*** Supplied material

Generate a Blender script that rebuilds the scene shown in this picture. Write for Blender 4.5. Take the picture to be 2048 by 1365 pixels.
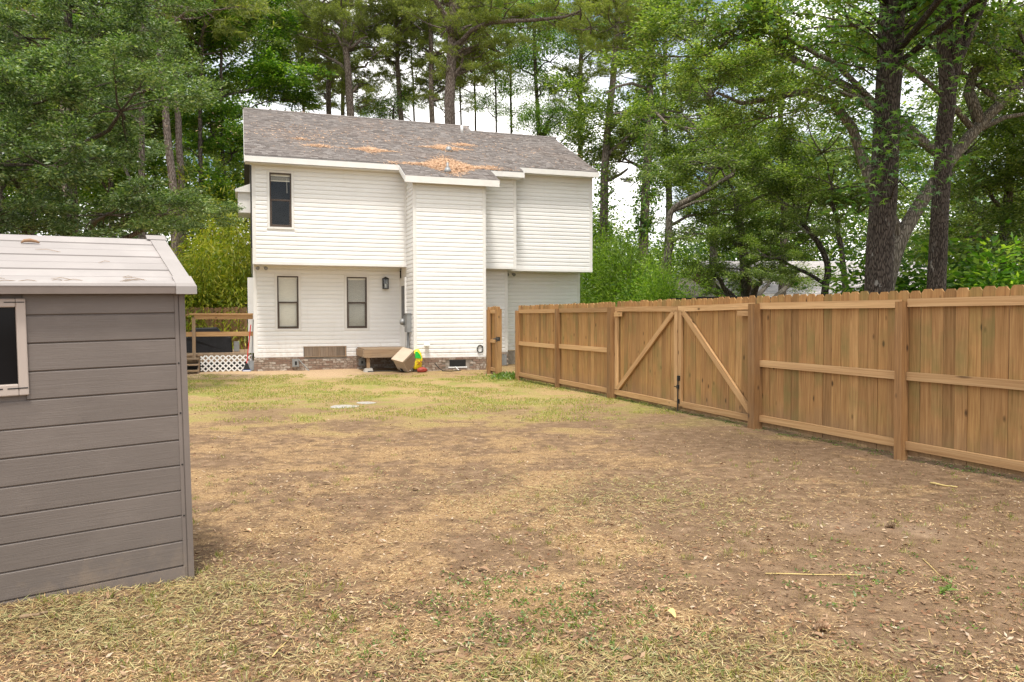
import bpy, bmesh, math, random
import numpy as np
from mathutils import Vector, Matrix
random.seed(7)
scene = bpy.context.scene
for o in list(bpy.data.objects): bpy.data.objects.remove(o)
COL = scene.collection
R = math.radians
PI = math.pi

# ------------------------------------------------------------------ camera
EYE = 1.55; FPX = 1560.0
cd = bpy.data.cameras.new('camera'); cam = bpy.data.objects.new('camera', cd); COL.objects.link(cam)
cd.sensor_width = 36; cd.lens = FPX/2048*36; cd.clip_start = .1; cd.clip_end = 5000
_p = math.atan((635.0-682.5)/FPX); _r = 0.002
fw = Vector((0, math.cos(_p), math.sin(_p))); rt = Vector((1,0,0)); up = rt.cross(fw)
rt2 = math.cos(_r)*rt - math.sin(_r)*up; up2 = math.sin(_r)*rt + math.cos(_r)*up
m = Matrix((rt2, up2, -fw)).transposed().to_4x4(); m.translation = (0,0,EYE)
cam.matrix_world = m
scene.camera = cam

# ------------------------------------------------------------------ world, sun, exposure
SUN_DIR = Vector((.02, -.34, .94)).normalized()      # towards the sun
w = bpy.data.worlds.new('World'); scene.world = w; w.use_nodes = True
nt = w.node_tree; nt.nodes.clear()
out = nt.nodes.new('ShaderNodeOutputWorld'); bg = nt.nodes.new('ShaderNodeBackground')
sky = nt.nodes.new('ShaderNodeTexSky'); sky.sky_type = 'NISHITA'; sky.sun_disc = False
sky.sun_elevation = math.asin(SUN_DIR.z); sky.sun_rotation = math.atan2(SUN_DIR.x, SUN_DIR.y)
sky.air_density = 1.0; sky.dust_density = 1.2; sky.ozone_density = 1.0
tc = nt.nodes.new('ShaderNodeTexCoord')
mp = nt.nodes.new('ShaderNodeMapping'); mp.inputs['Scale'].default_value = (1,1,2.2)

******

Job — Extract the full listing exactly, with the pictures left out.

Task output —
Generate a Blender script that rebuilds the scene shown in this picture. Write for Blender 4.5. Take the picture to be 2048 by 1365 pixels.
import bpy, bmesh, math, random
import numpy as np
from mathutils import Vector, Matrix
random.seed(7)
scene = bpy.context.scene
for o in list(bpy.data.objects): bpy.data.objects.remove(o)
COL = scene.collection
R = math.radians
PI = math.pi

# ------------------------------------------------------------------ camera
EYE = 1.55; FPX = 1560.0
cd = bpy.data.cameras.new('camera'); cam = bpy.data.objects.new('camera', cd); COL.objects.link(cam)
cd.sensor_width = 36; cd.lens = FPX/2048*36; cd.clip_start = .1; cd.clip_end = 5000
_p = math.atan((635.0-682.5)/FPX); _r = 0.002
fw = Vector((0, math.cos(_p), math.sin(_p))); rt = Vector((1,0,0)); up = rt.cross(fw)
rt2 = math.cos(_r)*rt - math.sin(_r)*up; up2 = math.sin(_r)*rt + math.cos(_r)*up
m = Matrix((rt2, up2, -fw)).transposed().to_4x4(); m.translation = (0,0,EYE)
cam.matrix_world = m
scene.camera = cam

# ------------------------------------------------------------------ world, sun, exposure
SUN_DIR = Vector((.02, -.34, .94)).normalized()      # towards the sun
w = bpy.data.worlds.new('World'); scene.world = w; w.use_nodes = True
nt = w.node_tree; nt.nodes.clear()
out = nt.nodes.new('ShaderNodeOutputWorld'); bg = nt.nodes.new('ShaderNodeBackground')
sky = nt.nodes.new('ShaderNodeTexSky'); sky.sky_type = 'NISHITA'; sky.sun_disc = False
sky.sun_elevation = math.asin(SUN_DIR.z); sky.sun_rotation = math.atan2(SUN_DIR.x, SUN_DIR.y)
sky.air_density = 1.0; sky.dust_density = 1.2; sky.ozone_density = 1.0
tc = nt.nodes.new('ShaderNodeTexCoord')
mp = nt.nodes.new('ShaderNodeMapping'); mp.inputs['Scale'].default_value = (1,1,2.2)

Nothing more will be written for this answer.